Trump: Return to (Classic) US Isolationism
Donald Trump is a very imperfect messenger, but he heralds a lasting return to the traditional stance of US foreign policy.
October 26, 2019
U.S. President Donald Trump has been in office for almost three years, and may very well win re-election in November 2020. Even so, liberals in the United States, Europe and beyond still fail to understand him.
Trump has certainly dumbfounded his administration and personal advisers repeatedly by reversing established foreign and defense policies.
Earlier this month, Trump ordered the withdrawal of the U.S. military from Syria, a move considered disastrous by many in Washington, especially in the evident beginning of the Turkish offensive against Kurdish troops.
Once again, the president defied his advisers, who pointed to the Kurds having fought alongside the United States in the Syrian war. Some saw the move as abandoning an ally, others as a betrayal of the Kurds’ long-held ambition to establish a Kurdish nation state.
Whatever the demerits of Trump’s move in that regard, the Western proponents of Kurdish sovereignty also need to acknowledge that the territory the Kurds claim spans across Syria, Turkey and Iraq. It is thus a deeply contentious issue.
If the United States had chosen to help the Kurds realize their dream, such an action would have paved the way for a destructive war in a region embroiled in hard conflicts ever since the 2003 U.S. invasion of Iraq.
Trump is not an interventionist
The simple fact of the matter is that Donald Trump is not an interventionist or “cold war hawk,” as every U.S. president since John F. Kennedy has been. He is an isolationist at heart.
That may (almost) be a forgotten category in today’s world. But it is definitely one which had previously encapsulated not just the Washington, D.C. of the pre-WWI and WWII years (just ask Messrs. Wilson and Roosevelt).
It is, in fact, a tradition that goes all the way back to the founding days of the American Republic. The United States’ traditional default stance has been to be most reticent when it came to involvement in wars abroad.
It is only since the start of the cold war in 1946 — and the launch of the military-industrial complex — that the U.S. government has been committed to being “the world’s policeman.”

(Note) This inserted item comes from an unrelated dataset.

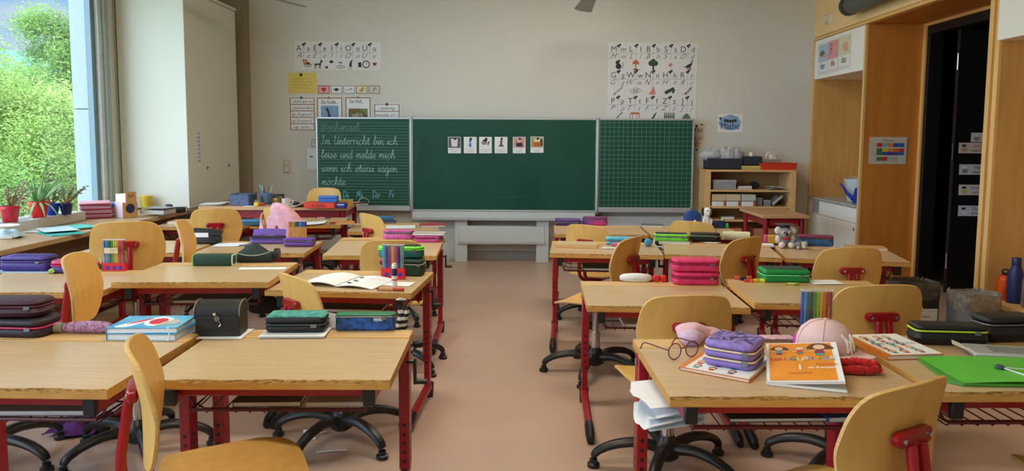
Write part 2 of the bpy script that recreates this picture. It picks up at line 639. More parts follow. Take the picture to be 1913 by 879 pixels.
CURS = {
    'a': (1.15, [[(.8, .85), (.4, 1), (.1, .6), (.2, .1), (.5, 0), (.8, .5), (.82, 1)], [(.82, 1), (.8, .2), (.95, 0), (1.2, .3)]]),
    'b': (1.15, [[(0, .2), (.5, 1.3), (.55, 1.9), (.35, 2), (.3, 1.2), (.3, .2), (.55, 0), (.85, .3), (.8, .8), (.95, .8), (1.2, .85)]]),
    'c': (.95, [[(.85, .85), (.5, 1), (.15, .6), (.25, .1), (.6, 0), (1.0, .35)]]),
    'd': (1.15, [[(.8, .85), (.4, 1), (.1, .6), (.2, .1), (.5, 0), (.8, .5), (.85, 2)], [(.85, 2), (.82, .2), (.98, 0), (1.2, .3)]]),
    'e': (.95, [[(0, .3), (.5, .5), (.8, .8), (.55, 1), (.2, .7), (.25, .15), (.6, 0), (1, .35)]]),
    'g': (1.15, [[(.8, .85), (.4, 1), (.1, .6), (.2, .1), (.5, 0), (.8, .5), (.82, 1)], [(.82, 1), (.8, -.6), (.5, -1), (.25, -.7), (.7, -.1), (1.2, .3)]]),
    'h': (1.15, [[(0, .2), (.45, 1.3), (.5, 1.9), (.3, 2), (.25, 1.2), (.25, 0), (.3, .6), (.6, 1), (.8, .8), (.8, .15), (.95, 0), (1.2, .3)]]),
    'i': (.65, [[(0, .2), (.3, 1), (.3, .2), (.45, 0), (.7, .3)], [(.32, 1.4), (.34, 1.5)]]),
    'k': (1.05, [[(0, .2), (.45, 1.3), (.5, 1.9), (.3, 2), (.25, 1.2), (.25, 0)], [(.25, .4), (.7, 1), (.75, .7), (.3, .5), (.7, 0), (1.1, .3)]]),
    'l': (.7, [[(0, .2), (.45, 1.3), (.45, 1.95), (.28, 2), (.25, 1.2), (.25, .2), (.45, 0), (.75, .3)]]),
    'm': (1.4, [[(0, .3), (.15, 1), (.15, 0), (.2, .6), (.45, 1), (.6, .8), (.6, 0), (.65, .6), (.9, 1), (1.05, .8), (1.05, .15), (1.2, 0), (1.45, .3)]]),
    'n': (1.0, [[(0, .3), (.15, 1), (.15, 0), (.2, .6), (.5, 1), (.65, .8), (.65, .15), (.8, 0), (1.05, .3)]]),
    'o': (1.05, [[(.5, 1), (.15, .7), (.2, .1), (.55, 0), (.85, .5), (.5, 1), (.8, .85), (1.1, .9)]]),
    'ö': (1.05, [[(.5, 1), (.15, .7), (.2, .1), (.55, 0), (.85, .5), (.5, 1), (.8, .85), (1.1, .9)], [(.35, 1.4), (.37, 1.5)], [(.65, 1.4), (.67, 1.5)]]),
    'r': (.85, [[(0, .8), (.2, 1), (.2, .5), (.2, 0)], [(.2, .6), (.45, .98), (.8, .92)]]),
    's': (.85, [[(0, .2), (.45, 1), (.6, .4), (.4, 0), (.1, .15)], [(.4, 0), (.9, .3)]]),
    't': (.75, [[(0, .2), (.4, 1.7), (.4, .2), (.55, 0), (.8, .3)], [(.1, 1.1), (.7, 1.1)]]),
    'u': (1.15, [[(0, .3), (.2, 1), (.2, .2), (.45, 0), (.8, .4), (.85, 1)], [(.85, 1), (.85, .2), (1, 0), (1.2, .3)]]),
    'w': (1.35, [[(0, .6), (.15, 1), (.2, .2), (.4, 0), (.65, .4), (.7, 1), (.75, .2), (.95, 0), (1.2, .5), (1.15, 1), (1.4, .9)]]),
    'z': (.9, [[(.05, 1), (.7, 1), (.1, 0), (.75, 0), (1, .2)]]),
    'W': (1.7, [[(0, 2), (.15, .2), (.3, 0), (.75, 1.6), (.8, .2), (1, 0), (1.5, 1.4), (1.45, 2)]]),
    'I': (1.1, [[(.1, 1.7), (.4, 2), (.9, 1.9)], [(.6, 1.95), (.5, .3), (.3, 0), (0, .2)]]),
    'U': (1.45, [[(0, 1.7), (.25, 2), (.2, .4), (.5, 0), (1, .6), (1.1, 2)], [(1.1, 2), (1.1, .2), (1.3, 0), (1.5, .2)]]),
    'D': (1.35, [[(.3, 2), (.25, 0)], [(0, 1.9), (.8, 1.9), (1.2, 1.1), (.8, .1), (.1, 0)]]),
    'M': (1.4, [[(0, 0), (.3, 2), (.6, .6), (1.0, 2), (1.05, .2), (1.25, 0)]]),
    'F': (1.1, [[(.3, 2), (.25, 0)], [(.1, 1.95), (1.0, 1.95)], [(.25, 1.1), (.8, 1.1)]]),
    ':': (.5, [[(.2, .1), (.22, .2)], [(.2, .8), (.22, .9)]]),
    '.': (.5, [[(.2, 0), (.22, .1)]]),
    ' ': (.9, []),
}


# ------------------------------------------------------------------ scene objects
def tag(o, label, cat, group=None, kind=None):
    o['label'] = label
    o['category'] = cat
    if group:
        o['group'] = group
    if kind:
        o['kind'] = kind
    return o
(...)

Worrying about that mighty lobbying machine, by the way, is not some form of Communist trope. Dwight D. Eisenhower was greatly concerned about it – and he was a military man through and through!
Trump a peacenik!
In fact, Trump is the first U.S. president since Dwight Eisenhower (who served in the White House from 1953 to 1961) who has not initiated a battle or military campaign overseas.

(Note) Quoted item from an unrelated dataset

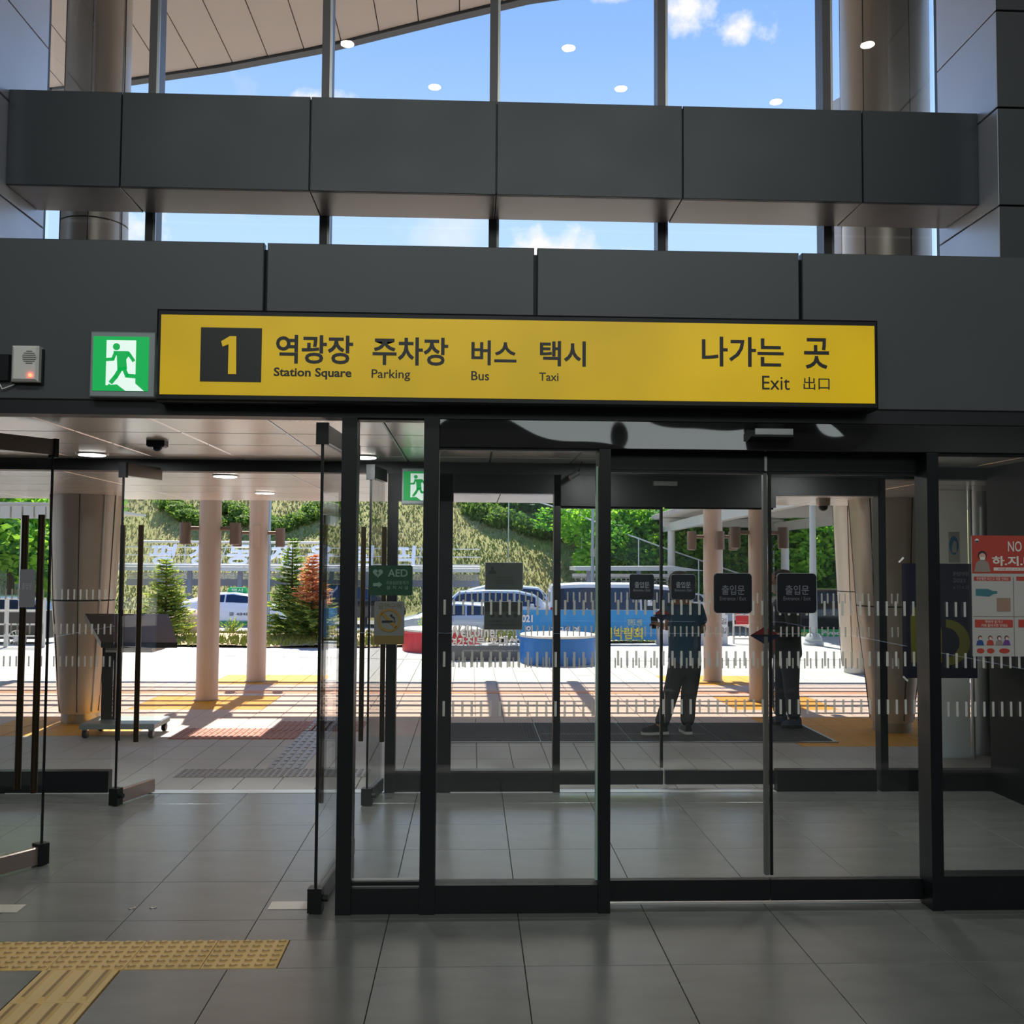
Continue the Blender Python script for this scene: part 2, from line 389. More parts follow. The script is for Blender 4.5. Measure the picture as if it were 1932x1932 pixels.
ZB3 = [PZ(1126, YB, 1000), PZ(1190, YB, 1000), PZ(1250, YB, 1000)]
PB, WB = 11.3*YB/F, 3.0*YB/F
XA0, XB0 = PX(835.5, YA), PX(876, YB)
def fx(p): return PX(p, YA, 1240)
zb = PZ(1668, YA, 900)
ZTR = PZ(846, YA, 980)
# side light 1
w1 = thing('window_2', 'narrow black framed glass sidelight with AED plate', 'window', (fx(641), YA, 0), None, 'structure')
MB().box(fx(640), fx(669), YA-.02, YA+.10, 0, ZC-.035).obj('post', m_black, w1)
MB().box(fx(796), fx(825), YA-.02, YA+.10, 0, ZC-.035).obj('post', m_black, w1)
MB().box(fx(669), fx(796), YA, YA+.08, PZ(793, YA, 730), ZC-.035).obj('head_rail', m_black, w1)
MB().box(fx(669), fx(796), YA-.01, YA+.09, 0, PZ(1676, YA, 730)).obj('bottom_rail', m_black, w1)
MB().box(fx(669), fx(796), YA, YA+.06, PZ(1671, YA, 730), PZ(1664, YA, 730)).obj('thin_rail', m_black, w1)
MB().box(fx(669), fx(796), YA+.015, YA+.02, PZ(1663, YA, 730), PZ(1659, YA, 730)).obj('gap_glint_strip', m_trimlt, w1)  # pale strips stand in for the reflections in the gaps beside the rail
MB().box(fx(669), fx(796), YA+.015, YA+.02, PZ(1675.5, YA, 730), PZ(1671.5, YA, 730)).obj('gap_glint_strip', m_trimlt, w1)
pane(fx(669), fx(796), YA+.03, PZ(1664, YA, 730), PZ(793, YA, 730), w1)
# window 3: fixed pane beside the sliding doors
w2 = thing('window_3', 'wide fixed glass pane left of the sliding doors', 'window', (fx(900), YA, 0), None, 'structure')
MB().box(fx(1129), fx(1151), YA-.02, YA+.12, 0, ZTR).obj('post', m_black, w2)
MB().box(fx(825), fx(1129), YA-.01, YA+.09, 0, PZ(1669, YA, 980)).obj('bottom_rail', m_black, w2)
MB().box(fx(825), fx(1129), YA-.005, YA+.05, ZTR-.012, ZTR).obj('head_rail', m_black, w2)
pane(fx(825), fx(1127), YA+.03, PZ(1669, YA, 980), ZTR-.012, w2)
MB().box(fx(1124), fx(1128), YA-.003, YA+.03, PZ(1660, YA, 1126), PZ(880, YA, 1126)).obj('glass_edge', m_edge, w2)
dashes(fx(826), fx(1124), YA+.026, ZA3, .073, PA, WA, w2, XA0)
# transom over everything right of sidelight
tr = MB().cbox(fx(825), 4.0, YA-.02, YA+.12, ZTR, ZC-.036, 'y', .003).obj('trim_4', m_transom); struct(tr, 'glossy black transom over the sliding doors', 'transom')
# sliding door operator box and leaves
YS = 5.02
def fs(p): return PX(p, YS, 1240)
ZOP = PZ(888, YS, 1300)
op = MB().box(fs(1150), fs(1752), YS-.02, YS+.10, ZOP, ZTR).obj('trim_5', m_black); struct(op, 'dark operator box above the sliding doors', 'door track')
MB().box(fs(1441), fs(1446), YS-.03, YS-.018, ZOP, PZ(862, YS, 1443)).obj('cover_joint', m_steel, op)
def slider(name, label, a, b, ya, ztop, zbot, zfl, seal, dz, pitch, wd, x00, hh):
    d = thing(name, label, 'door', ((a+b)/2, ya, 0), None, 'structure')
    MB().box(a, b, ya-.022, ya+.022, zfl, zbot).obj('bottom_rail', m_black, d)
    MB().box(a, b, ya-.015, ya+.015, ztop-.015, ztop+.02).obj('top_rail', m_black, d)
    pane(a, b, ya-.005, zbot, ztop-.015, d)
    if seal: MB().box(seal[0], seal[1], ya-.016, ya+.016, zbot+.02, ztop-.01).obj('edge_seal', seal[2], d)
    dashes(a+.01, b-.01, ya-.008, dz, hh, pitch, wd, d, x00)
    return d
m_seal = mat('grey_rubber_seal', srgb(92, 90, 86), .5, .2)
zs1, zs0 = PZ(1658, YS, 1300), PZ(1697, YS, 1300)
d1 = slider('door_1', 'left glass leaf of the near sliding doors', fs(1150), fs(1447.5), YS, ZOP, zs1, max(.012, zs0), (fs(1440), fs(1447), m_seal), ZA3, PA, WA, XA0, .073)
d2 = slider('door_2', 'right glass leaf of the near sliding doors', fs(1449.5), fs(1756), YS, ZOP, zs1, max(.012, zs0), (fs(1449.7), fs(1455), m_black), ZA3, PA, WA, XA0, .073)
MB().box(fs(1150), fs(1750), YS-.005, YS+.02, .0, .006).obj('trim_6', m_trimlt)
struct(bpy.data.objects['trim_6'], 'light metal floor guide under the near sliding doors', 'floor guide')
# right window
w3 = thing('window_4', 'fixed glass pane at the right with the red poster', 'window', (fx(1800), YA, 0), None, 'structure')
MB().box(fx(1750), fx(1772), YA-.02, YA+.12, 0, ZTR).obj('post', m_black, w3)
MB().box(fx(1772), 4.0, YA-.01, YA+.09, 0, PZ(1652, YA, 1850)).obj('bottom_rail', m_black, w3)
MB().box(fx(1772), 4.0, YA-.005, YA+.05, ZTR-.012, ZTR).obj('head_rail', m_black, w3)
pane(fx(1772), 4.0, YA+.03, PZ(1652, YA, 1850), ZTR-.012, w3)
dashes(fx(1773), fx(1990), YA+.026, ZA3, .073, PA, WA, w3, XA0)
# motion sensor on transom
t_ = thing('motion_sensor', 'black box motion sensor over the near sliding doors', 'sensor', (fx(1450), YA-.02, PZ(823, YA, 1450)))
a, b = fx(1410), fx(1490)
MB().prism([(YA-.02, PZ(811, YA, 1450)), (YA-.085, PZ(816, YA, 1450)), (YA-.085, PZ(828, YA, 1450)), (YA-.02, PZ(834, YA, 1450))], a, b, 'x').obj('housing', m_black, t_)
MB().box(a+.02, b-.003, YA-.087, YA-.0845, PZ(824, YA, 1450), PZ(813, YA, 1450)).obj('lens_cover', m_steel, t_)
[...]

Washington launched several military alliances after the end of Second World War, including, most importantly, the North Atlantic Treaty Organization. For years, the United States policed the seas and the skies.
Not least because military spending is still viewed across many of the far-flung states that make up the United States of America as an economic development tool, the United States’ defense expenditures exceed those of all its NATO partners combined.
Whatever one wants to criticize Donald Trump for, he is on point to argue, as he has done consistently, that this is a situation that is untenable. He is also very much on point in calling repeatedly on the other Western countries to increase their financial contributions to the alliance.
A sea change, but largely back to forgotten U.S. traditions
Make no mistake about it: This is a profound change. The United States has been credited with laying the foundations of globalization, but it is now attempting to dismantle essential elements of that infrastructure, particularly in trade and defense.
Certain countries, especially in Europe, have long been displeased with the United States’ position as the world’s sole superpower after the fall of the Soviet Union. Smarting diplomatically and in terms of their global power profile, they have long been calling for a multipolar world.
Trump has hastened the arrival of such a world. From now on, it is each nation for itself. That is a lesson not limited to the United States.
Three conclusions
1. Blame Donald Trump for all you want. On one key point, it is hard to disagree with him: The 45th U.S. President just doesn’t believe his country is meant to be everybody else’s (military) sugar daddy any longer.
2. Impeachment or not, that is going to be the core legacy that Trump will leave behind for the United States of the future.
3. With a decrepit infrastructure and deep, homespun problems like the opioid crisis, the country has enough pressing problems at the home front that it must resolve instead.
Takeaways
Donald Trump is an isolationist at heart -- a tradition that goes all the way back to the founding of the American Republic.
It is only since the start of the cold war -- and of the military-industrial complex -- that the US has been committed to being the world’s policeman.
Trump is the first US president since Eisenhower who has not initiated a battle or military campaign overseas.
Trump doesn’t believe his country is meant to be everybody else’s (military) sugar daddy any longer.
With decrepit infrastructure and problems like the opioid crisis, the US has enough problems that it must resolve instead of policing the world.